Minions: The Rise of Gru: it's 1978 and Gru (age 11 3/4 ) with the help of the minions is up to all sorts of minor dastardly deeds but he has ambitions. Noticing that the Supervillain group the Vicious 6 have a vacancy he sets his sights on joining. Many mishaps occur, helped along by the incompetent minions. Great fun with many movie reference, I loved Michelle Yeoh voicing a Kung Fu guru and also a nice homage to the Moon clipper sequence from 2001. Excellent choice of music including All The Young Dudes when Gru assembles with the Minions and Bang Bang over a James Bond style opening credits. Directed by Kyle Balda, with Brad Ableson and Jonathan del Val as co-director from a Screenplay by Matthew Foge. 8/10.

In cinemas,

Good Grief!

The latest movie in the Despicable Me franchise premiered in China on Friday - albeit with a different ending, as local viewers discovered.

Minions: The Rise of Gru follows antihero Gru in his teenage days and sets up his evolution into a supervillain later in the series.

Warning: There are plot spoilers ahead.











But unlike the original movie, the Chinese version does not end with Gru and his mentor Wild Knuckles riding off into the sunset.
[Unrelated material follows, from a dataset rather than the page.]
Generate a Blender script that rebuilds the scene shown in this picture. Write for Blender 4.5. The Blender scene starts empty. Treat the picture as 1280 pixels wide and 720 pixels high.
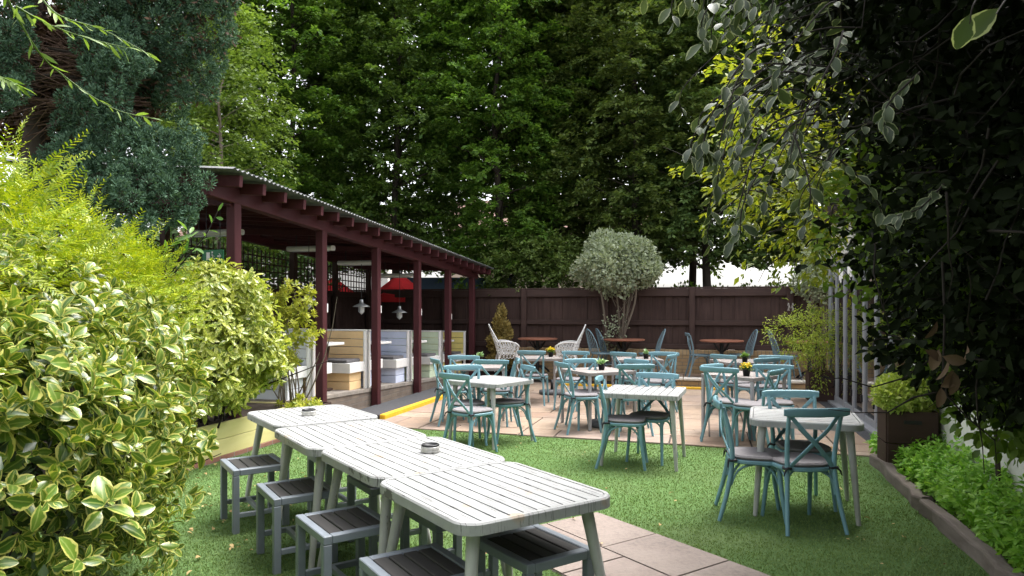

Instead, Wild Knuckles is jailed while Gru "becomes one of the good guys".

Posts and screenshots of the film, shared on Chinese microblogging site Weibo, showed censors had added a series of subtitled still images into the credits sequence.

In it, they explain that Wild Knuckles was caught and locked up for 20 years after a failed heist. He also discovers a "love of acting" and sets up a theatrical troupe.
Gru, meanwhile, "returned to his family" and being a father to his three girls became his "biggest accomplishment".